━━ Available data

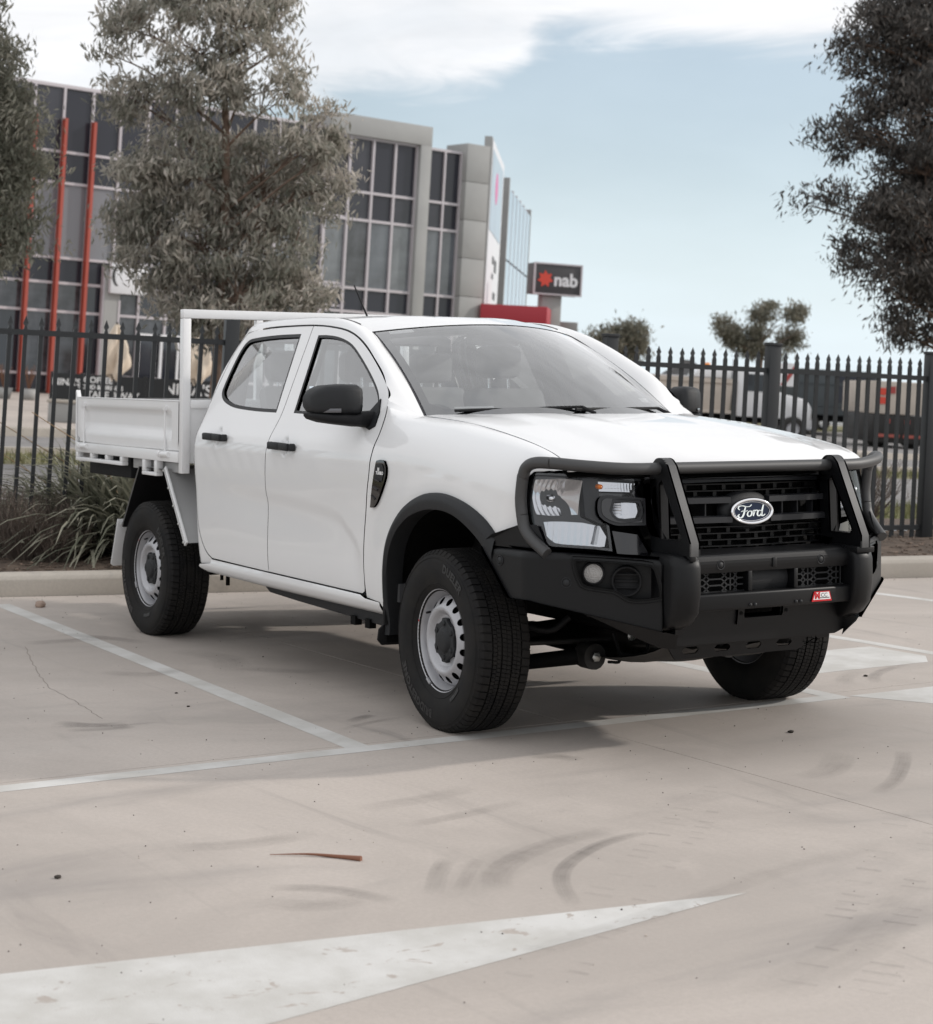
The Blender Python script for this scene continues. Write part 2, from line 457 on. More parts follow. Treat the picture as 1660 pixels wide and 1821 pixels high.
# ================================================================== ground and setting
def mixed_mat(name, build):
    m = bpy.data.materials.new(name); m.use_nodes = True; nt = m.node_tree; build(nt, nt.nodes['Principled BSDF']); return m
def concrete(nt, b, base=(.455, .405, .365), dark=(.27, .245, .23), worn=None):
    N, L = nt.nodes, nt.links
    t = N.new('ShaderNodeTexCoord')
    def noise_(scale, detail=6, vec=(1, 1, 1), dist=0, off=0):
        mp = N.new('ShaderNodeMapping'); mp.inputs['Scale'].default_value = vec; mp.inputs['Location'].default_value = (off, off * 1.7, 0); L.new(t.outputs['Object'], mp.inputs[0])
        n = N.new('ShaderNodeTexNoise'); n.inputs['Scale'].default_value = scale; n.inputs['Detail'].default_value = detail; n.inputs['Roughness'].default_value = .62; n.inputs['Distortion'].default_value = dist
        L.new(mp.outputs[0], n.inputs['Vector']); return n.outputs['Fac']
    def ramp(v, a, z, lo=0, hi=1):
        r = N.new('ShaderNodeMapRange'); r.interpolation_type = 'SMOOTHSTEP'; r.inputs['From Min'].default_value = a; r.inputs['From Max'].default_value = z; r.inputs['To Min'].default_value = lo; r.inputs['To Max'].default_value = hi
        L.new(v, r.inputs['Value']); return r.outputs[0]
    def mix(f, a, c):
        q = N.new('ShaderNodeMix'); q.data_type = 'RGBA'; L.new(f, q.inputs[0])
        for v, s in ((a, q.inputs[6]), (c, q.inputs[7])):
            if isinstance(v, tuple): s.default_value = (*v, 1)
            else: L.new(v, s)
        return q.outputs[2]
    light = tuple(c * 1.13 for c in base); mid = tuple(c * .90 for c in base)
    c = mix(ramp(noise_(.45, 7, dist=.8), .36, .66), mid, light)
    c = mix(ramp(noise_(1.6, 8, (1.0, .32, 1), .5, 3), .52, .80, 0, .75), c, dark)      # scuffed, dusty streaks
    c = mix(ramp(noise_(5.0, 8, (.5, 1.6, 1), .3, 9), .62, .84, 0, .5), c, tuple(v * .85 for v in dark))
    c = mix(ramp(noise_(2.1, 9, (.22, 1.7, 1), .9, 17), .58, .82, 0, .75), c, (.24, .215, .20))   # rubber and oil smears
    c = mix(ramp(noise_(.9, 9, (1, 1, 1), 1.4, 23), .60, .80, 0, .38), c, tuple(v * 1.35 for v in base))  # pale dusty patches
    c = mix(ramp(noise_(240, 3, off=41), .58, .70, 0, .35), c, tuple(v * .6 for v in base))
    c = mix(ramp(noise_(60, 4), .35, .65, 0, .2), c, tuple(v * .72 for v in base))
    L.new(c, b.inputs['Base Color'])
    if worn: worn(N, L, b, c, noise_, ramp, mix)
    r = ramp(noise_(2.3, 5, off=5), .3, .7, .62, .84); L.new(r, b.inputs['Roughness'])
    bp = N.new('ShaderNodeBump'); bp.inputs['Strength'].default_value = .25; bp.inputs['Distance'].default_value = .004
    L.new(noise_(170, 4), bp.inputs['Height']); L.new(bp.outputs[0], b.inputs['Normal'])
MAT['concrete'] = mixed_mat('weathered beige concrete', concrete)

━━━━

Instructions for the task - Write the listing above out again exactly, dropping each image.

Written reply -
The Blender Python script for this scene continues. Write part 2, from line 457 on. More parts follow. Treat the picture as 1660 pixels wide and 1821 pixels high.
# ================================================================== ground and setting
def mixed_mat(name, build):
    m = bpy.data.materials.new(name); m.use_nodes = True; nt = m.node_tree; build(nt, nt.nodes['Principled BSDF']); return m
def concrete(nt, b, base=(.455, .405, .365), dark=(.27, .245, .23), worn=None):
    N, L = nt.nodes, nt.links
    t = N.new('ShaderNodeTexCoord')
    def noise_(scale, detail=6, vec=(1, 1, 1), dist=0, off=0):
        mp = N.new('ShaderNodeMapping'); mp.inputs['Scale'].default_value = vec; mp.inputs['Location'].default_value = (off, off * 1.7, 0); L.new(t.outputs['Object'], mp.inputs[0])
        n = N.new('ShaderNodeTexNoise'); n.inputs['Scale'].default_value = scale; n.inputs['Detail'].default_value = detail; n.inputs['Roughness'].default_value = .62; n.inputs['Distortion'].default_value = dist
        L.new(mp.outputs[0], n.inputs['Vector']); return n.outputs['Fac']
    def ramp(v, a, z, lo=0, hi=1):
        r = N.new('ShaderNodeMapRange'); r.interpolation_type = 'SMOOTHSTEP'; r.inputs['From Min'].default_value = a; r.inputs['From Max'].default_value = z; r.inputs['To Min'].default_value = lo; r.inputs['To Max'].default_value = hi
        L.new(v, r.inputs['Value']); return r.outputs[0]
    def mix(f, a, c):
        q = N.new('ShaderNodeMix'); q.data_type = 'RGBA'; L.new(f, q.inputs[0])
        for v, s in ((a, q.inputs[6]), (c, q.inputs[7])):
            if isinstance(v, tuple): s.default_value = (*v, 1)
            else: L.new(v, s)
        return q.outputs[2]
    light = tuple(c * 1.13 for c in base); mid = tuple(c * .90 for c in base)
    c = mix(ramp(noise_(.45, 7, dist=.8), .36, .66), mid, light)
    c = mix(ramp(noise_(1.6, 8, (1.0, .32, 1), .5, 3), .52, .80, 0, .75), c, dark)      # scuffed, dusty streaks
    c = mix(ramp(noise_(5.0, 8, (.5, 1.6, 1), .3, 9), .62, .84, 0, .5), c, tuple(v * .85 for v in dark))
    c = mix(ramp(noise_(2.1, 9, (.22, 1.7, 1), .9, 17), .58, .82, 0, .75), c, (.24, .215, .20))   # rubber and oil smears
    c = mix(ramp(noise_(.9, 9, (1, 1, 1), 1.4, 23), .60, .80, 0, .38), c, tuple(v * 1.35 for v in base))  # pale dusty patches
    c = mix(ramp(noise_(240, 3, off=41), .58, .70, 0, .35), c, tuple(v * .6 for v in base))
    c = mix(ramp(noise_(60, 4), .35, .65, 0, .2), c, tuple(v * .72 for v in base))
    L.new(c, b.inputs['Base Color'])
    if worn: worn(N, L, b, c, noise_, ramp, mix)
    r = ramp(noise_(2.3, 5, off=5), .3, .7, .62, .84); L.new(r, b.inputs['Roughness'])
    bp = N.new('ShaderNodeBump'); bp.inputs['Strength'].default_value = .25; bp.inputs['Distance'].default_value = .004
    L.new(noise_(170, 4), bp.inputs['Height']); L.new(bp.outputs[0], b.inputs['Normal'])
MAT['concrete'] = mixed_mat('weathered beige concrete', concrete)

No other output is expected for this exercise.